High Peak Borough Council is also anticipating greater costs than originally considered when setting its Medium-Term Financial Plan last year due to funding cuts and the effects of inflation ‘drag’ on council budgets.

It also explained that despite the council’s pay award for 2025-26 being largely in line with the budget assumptions made for that year, the amount of Employer’s National Insurance grant funding the council received fell significantly short of the costs actually incurred.

The council also anticipates a pay increase of three per cent in the MTFP for 2026-27 and 2.5per cent included for 2027-28 and after which the MTFP assumes a 2per cent pay award in line with the Bank of England target for Consumer Price Index inflation.

It says the council’s plans leave a balanced 2026-27 budget on both the revenue and capital side of its finances but it expects greater uncertainty and risk in the MTFP for future years.

The MTFP includes an updated General Fund Capital Programme of £33,632,170 and an HRA Capital Programme of £37,670,780 over the period from 2025-26 to 2029-30, according to the council.

High Peak Borough Council’s Executive has also reviewed the council’s ‘Borough Plan’ within the context of LGR and the remaining life of the authority and it has stressed that it is committed in the time it has left to playing a lead role in championing the local area.

It aims to influence partners in key areas such as the provision of accessible health and social care, dealing with anti-social behaviour, pressing for more regular and faster rail links, better public transport and essential road infrastructure.

This includes the completion of the off-road route for the Trans-Pennine Trail and access to the Monsal and Tissington trails, bringing in additional funding into the borough, ensuring benefits for High Peak from the East Midlands Devolution Deal and ensuring there is collective action on climate change.

The council’s MTFP report says the implications of LGR are being considered alongside this review to establish what action needs to be taken in the council’s remaining time.

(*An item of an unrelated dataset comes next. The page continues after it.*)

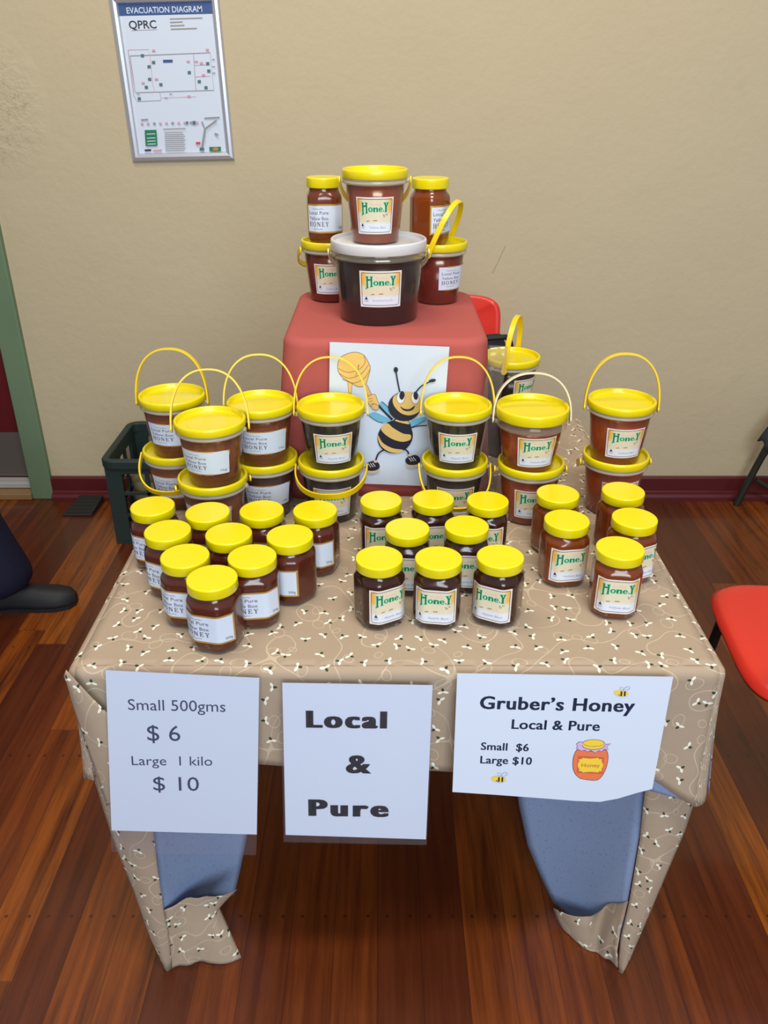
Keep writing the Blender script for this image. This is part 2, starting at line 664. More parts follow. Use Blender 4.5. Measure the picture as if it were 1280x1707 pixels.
# ------------------------------------------------------------------ the evacuation diagram
FY = WALL_Y
tl, tr = at_y(191, -8, FY), at_y(366, -6, FY)
bl, br = at_y(217, 265, FY), at_y(386, 264, FY)
FW, FH = 0.318, 0.445
fc = (tl + tr + bl + br) / 4
frame = empty('picture_frame', (fc.x, FY, fc.z))
frame.rotation_euler = (0, -math.radians(1.2), 0)
tag(frame, 'silver snap frame holding an evacuation diagram, hung high on the cream wall', 'picture frame')
mb = MB()
prof = [(0.0, 0.0), (0.0, 0.008), (0.004, 0.013), (0.012, 0.015), (0.020, 0.012), (0.0235, 0.005), (0.0235, 0.0)]
P = []
for sx_, sz_ in ((-1, -1), (1, -1), (1, 1), (-1, 1)):
    P.append([(sx_ * (FW / 2 - i), -d, sz_ * (FH / 2 - i)) for i, d in prof])
P.append(P[0])
mb.grid(P, 0, False)
mb.build('moulding', mat('silver_aluminium', (196, 200, 208), 0.32, metal=0.55), frame, weld=True, fixn=True)
# diagram drawing; coordinates measured on an enlarged view, x 120..1040/1060.., y 45..1440
art = Art()
IW, IH = FW - 0.044, FH - 0.044


def dg(x, y):
    t = (y - 45) / 1400
    xa, xb = 118 + t * 110, 1035 + t * 90
    return ((x - xa) / (xb - xa) - 0.5) * IW, (0.5 - t) * IH


def drect(x0, y0, x1, y1, mi):
    art.poly([dg(x0, y0), dg(x1, y0), dg(x1, y1), dg(x0, y1)], mi)


def dline(pts, w, mi):
    art.line([dg(*p) for p in pts], w, mi)


DMI = ['paper', 'blue', 'ink', 'grey_ink', 'pinkline', 'dgreen', 'red', 'teal', 'gold']
M['blue'] = mat('header_blue', (52, 84, 140), 0.5)
M['pinkline'] = mat('pink_print', (214, 160, 176), 0.6)
M['dgreen'] = mat('sign_green', (30, 122, 84), 0.5)
M['red'] = mat('print_red', (206, 64, 84), 0.5)
M['teal'] = mat('print_teal', (80, 116, 116), 0.6)
art.poly([(-IW / 2, IH / 2), (IW / 2, IH / 2), (IW / 2, IH / 2 - 0.031), (-IW / 2, IH / 2 - 0.031)], 1)
a, b = dg(205, 132), dg(940, 132)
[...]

It says a long-standing earmarked reserve of £500,000 remains available to support the implementation of the Efficiency Programme should investments be required.

High Peak Borough Council also aims to carry adequate reserves as a contingency against any risks and a review – in reference to 2026-27’s income and expenditure – confirming that the existing minimum level of £1,576,800 remains sufficient.

The council’s Executive has also given an overall performance update for the council’s third quarter of the current 2025-26 financial year and the forecast financial position for 2025-26.

The forecast outturn for the General Fund Revenue Account for 2025-26 is £15,746,690 which represents a forecast overspend for the year of £562,490 so a potential net use of the council’s earmarked reserves has been identified, giving an overall deficit of £47,250 before an increase in external funding resulting in a forecast surplus of £834,280.

Therefore the General Fund provisional outturn for 2025-26 is forecast as a £834,280 underspend against budget.

The council has also identified £219,900 in efficiencies so far in the 2025-26 financial year which exceeds the target set for 2025-26.

Provisional outturn expenditure on the Housing Revenue Account is £17,583,400 with an estimated income of £17,595,500 which represents a surplus for the year of £12,100.

The council’s revised General Fund Capital Programme budget for 2025-26 is nearly seventeen-and-a-half million pounds as the provisional outturn forecasts a £7.593m underspend compared to budget.

And the revised HRA Capital Programme for 2025-26 is £12.924m and the provisional outturn is £10.064m with a forecast underspend of £2.860m compared to budget.